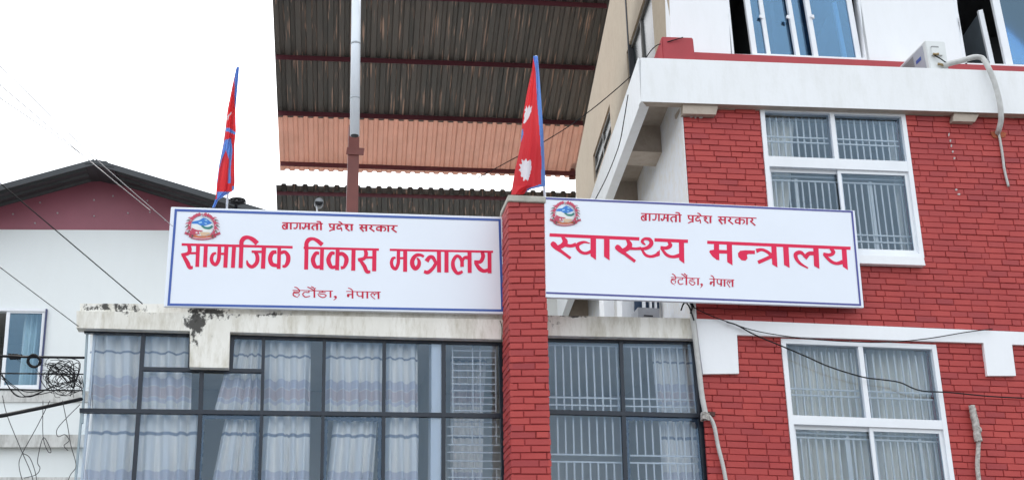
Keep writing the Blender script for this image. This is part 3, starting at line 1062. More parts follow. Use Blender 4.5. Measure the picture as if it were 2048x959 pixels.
def flank_window(Hh, nm):
    t0, t1, z0, z1 = Hh
    b_ = nb()
    for (a, b, c, d) in ((t0, t0 + .05, z0, z1), (t1 - .05, t1, z0, z1), (t0 + .05, t1 - .05, z1 - .05, z1), (t0 + .05, t1 - .05, z0, z0 + .05),
                         ((t0 + t1) / 2 - .03, (t0 + t1) / 2 + .03, z0 + .05, z1 - .05), (t0 + .05, t1 - .05, z0 + (z1 - z0) * .42, z0 + (z1 - z0) * .42 + .05)):
        fbox(b_, a, b, c, d, -0.09, -0.03)
    fo = obj(nm, b_, M('grey_frame', (0.16, 0.155, 0.145), 0.5), wing)
    b_ = nb()
    fbox(b_, t0 + .03, t1 - .03, z0 + .03, z1 - .03, -0.066, -0.060)
    obj('pane', b_, M('dark_glass', (0.035, 0.045, 0.048), 0.22, spec=0.25), fo)
flank_window(H1, 'side_window')
flank_window(H2, 'side_window')
# dark room shell behind the flank and the upper front wall
bm = nb()
pts = [fp3(0.25, zst - 0.05, -1.6), fp3(tend - 0.1, zst - 0.05, -1.6)]
solid(bm, [fp3(1.2, zlow, -1.7), fp3(tend - 0.05, zlow, -1.7), fp3(tend - 0.05, ztopU, -1.7), fp3(1.2, ztopU, -1.7)], Vector((0.05, 0, 0)))
a = P(2700, 100, YU)
box3(bm, (C0.x + 0.3, YU + 3.0, zst - 0.2), (a.x - 0.2, YU + 3.05, ztopU))
for zc in (P(1340, -70, YU).z + 1.0, zst - 0.2):
    q_ = fp3(0.25, zc, -0.2)
    solid(bm, [q_, q_ + e * 7.0, Vector((a.x - 0.2, q_.y + 7.0, zc)), Vector((a.x - 0.2, q_.y, zc))], Vector((0, 0, 0.1)))
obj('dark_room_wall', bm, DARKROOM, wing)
bm = nb()
xe = fw(1, 0.5).x
box3(bm, (xe - 0.25, YW + 0.23, 0), (xe - 0.02, YW + 9, zst - 0.1))
box3(bm, (a.x - 0.25, YU + 0.2, zst), (a.x - 0.05, YU + 9, ztopU - 3))
obj('end_wall', bm, WHITE_CLEAN, wing)
# upper front windows
def upper_window(stiles, poly, gl, name='window'):
    b_ = nb()
    for (x0, y0, x1, y1, w, d) in stiles:
        pbar(b_, x0, y0, x1, y1, w, YU + d, 0.05)
    fo = obj(name, b_, ALU, wing)
    for (pl, d, m_) in gl:
        b_ = nb()
        prism(b_, pl, YU + d, 0.006)
        obj('pane', b_, m_, fo)
    return fo
w1 = upper_window([(1452, -40, 1467, 110, 4, 0.0), (1489, -40, 1510, 110, 10, 0.05), (1515, -40, 1538, 110, 8, 0.10), (1571, -40, 1597, 114, 8, 0.05),
                   (1607, -40, 1633, 115, 9, 0.02), (1691, -40, 1719, 121, 10, 0.05), (1712, -40, 1737, 122, 5, 0.0), (1505, 109, 1722, 118.5, 5, 0.045)],
                  None, [([(1489, -40), (1608, -40), (1633, 114), (1510, 110)], 0.125, GLASS_B), ([(1607, -40), (1692, -40), (1719, 119), (1633, 115)], 0.07, GLASS_B)])
w2 = upper_window([(1902, -40, 1931, 130, 7, 0.0), (1983, -40, 2020, 132, 14, 0.05), (2010, 132, 2150, 138, 5, 0.045), (2130, -40, 2160, 138, 8, 0.05)],
                  None, [([(1985, -40), (2150, -40), (2150, 137), (2018, 131)], 0.075, GLASS_B)])
# open inner sash leaves, seen through the openings
def leaf(parent, top, bot, w, back_top, back_bot, Y):
    b_ = nb()
    pbar(b_, *top, *bot, w, Y, 0.04)
    l = obj('open_sash', b_, ALU, parent)
    b_ = nb()
    q = [P(*top, Y + 0.01), P(*bot, Y + 0.01), P(*back_bot, Y + 0.8), P(*back_top, Y + 0.8)]
    solid(b_, q, Vector((0.008, 0, 0)))
    obj('pane', b_, M('frosted_leaf', (0.20, 0.24, 0.28), 0.35), l)
leaf(w1, (1669, 4), (1691, 117), 8, (1634, 74), (1640, 150), YU + 0.16)
leaf(w2, (1961, 20), (1986, 131), 9, (1926, 72), (1940, 160), YU + 0.16)

# ------------------------------------------------------------------ terrace roof of corrugated sheets
th_ = math.radians(20.0)
Ye = 20.5
Epl = P(560, 342, Ye)
nR = Vector((0, -math.sin(th_), -math.cos(th_)))
nR = Vector((0, math.sin(th_) * -1, math.cos(th_) * -1))
def rp(px, py, off=0.0):
    return PP(px, py, Epl + nR * off, nR)
roof = thing('terrace_roof', 'corrugated brown sheet roof on dark purlins high over the terrace', 'roof', (x_at(850, 342, Ye), Ye, zt + 0.12))
bm = nb()
corrugated(bm, (rp(555.4, 234), rp(1168, 254)), (rp(541.5, -80), rp(1236, -80)), 31, 0.035, -nR, nv=3)
obj('roof_sheet', bm, ROOFSHEET, roof)
bm = nb()
corrugated(bm, (rp(560, 341, -0.008), rp(1148, 355, -0.008)), (rp(555, 222, -0.008), rp(1171, 240, -0.008)), 31, 0.035, -nR, nv=2)
obj('eave_glow_sheet', bm, EAVEGLOW, roof, label='translucent roof sheets with the eave glow painted in pale pink')
for (x0, y0, x1, y1, w) in ((540, -19, 1214, 12, 9), (551, 114, 1190, 136, 9), (556, 226, 1166, 246, 8.5), (561, 327, 1151, 347, 8)):
    b_ = nb()
    a, b = rp(x0, y0, 0.06), rp(x1, y1, 0.06)
    hh = nR * 0.11
    solid(b_, [a - nR * 0.052, b - nR * 0.052, b + nR * 0.05, a + nR * 0.05], Vector((0, 0.05, 0.018)))
    obj('purlin', b_, PURLIN, roof)
bm = nb()
prism(bm, [(698, 250), (719, 251), (716, 440), (692, 440)], 15.6, 0.12)
prism(bm, [(694, 294), (729, 296), (727, 310), (692, 308)], 15.585, 0.012)
obj('post', bm, REDSTEEL, roof)
# bracket at the wall end of the eave
bm = nb()
prism(bm, [(1140, 318), (1152, 314), (1151, 357), (1139, 357)], Ye - 0.3, 0.06)
obj('bracket', bm, REDSTEEL, roof)

bm = nb()
tube(bm, [P(713, -30, 15.3), P(709.2, 271, 15.3)], 0.062, 16)
dp = tag(obj('drain_pipe', bm, PVC), 'white drain pipe hanging down in front of the red steel post', 'pipe')
for y in (88, 197):
    b_ = nb()
    c = P(713 - (y + 30) * 0.0127, y, 15.3)
    tube(b_, [c + Vector((0, 0, -0.012)), c + Vector((0, 0, 0.012))], 0.066, 16)
    obj('joint_ring', b_, M('grey_plastic', (0.40, 0.43, 0.46), 0.5), dp)
b_ = nb()
c = P(709.2, 271.5, 15.3)
tube(b_, [c + Vector((0, 0, 0.004)), c + Vector((0, 0, -0.004))], 0.050, 16)
obj('open_end', b_, DARKROOM, dp)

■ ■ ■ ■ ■

What the task requires >>
Omit the pictures, then repeat exactly each line from the beginning of the listing through the line with "solid(bm, [q_, q_".

Response >>
Keep writing the Blender script for this image. This is part 3, starting at line 1062. More parts follow. Use Blender 4.5. Measure the picture as if it were 2048x959 pixels.
def flank_window(Hh, nm):
    t0, t1, z0, z1 = Hh
    b_ = nb()
    for (a, b, c, d) in ((t0, t0 + .05, z0, z1), (t1 - .05, t1, z0, z1), (t0 + .05, t1 - .05, z1 - .05, z1), (t0 + .05, t1 - .05, z0, z0 + .05),
                         ((t0 + t1) / 2 - .03, (t0 + t1) / 2 + .03, z0 + .05, z1 - .05), (t0 + .05, t1 - .05, z0 + (z1 - z0) * .42, z0 + (z1 - z0) * .42 + .05)):
        fbox(b_, a, b, c, d, -0.09, -0.03)
    fo = obj(nm, b_, M('grey_frame', (0.16, 0.155, 0.145), 0.5), wing)
    b_ = nb()
    fbox(b_, t0 + .03, t1 - .03, z0 + .03, z1 - .03, -0.066, -0.060)
    obj('pane', b_, M('dark_glass', (0.035, 0.045, 0.048), 0.22, spec=0.25), fo)
flank_window(H1, 'side_window')
flank_window(H2, 'side_window')
# dark room shell behind the flank and the upper front wall
bm = nb()
pts = [fp3(0.25, zst - 0.05, -1.6), fp3(tend - 0.1, zst - 0.05, -1.6)]
solid(bm, [fp3(1.2, zlow, -1.7), fp3(tend - 0.05, zlow, -1.7), fp3(tend - 0.05, ztopU, -1.7), fp3(1.2, ztopU, -1.7)], Vector((0.05, 0, 0)))
a = P(2700, 100, YU)
box3(bm, (C0.x + 0.3, YU + 3.0, zst - 0.2), (a.x - 0.2, YU + 3.05, ztopU))
for zc in (P(1340, -70, YU).z + 1.0, zst - 0.2):
    q_ = fp3(0.25, zc, -0.2)
    solid(bm, [q_, q_ + e * 7.0, Vector((a.x - 0.2, q_.y + 7.0, zc)), Vector((a.x - 0.2, q_.y, zc))], Vector((0, 0, 0.1)))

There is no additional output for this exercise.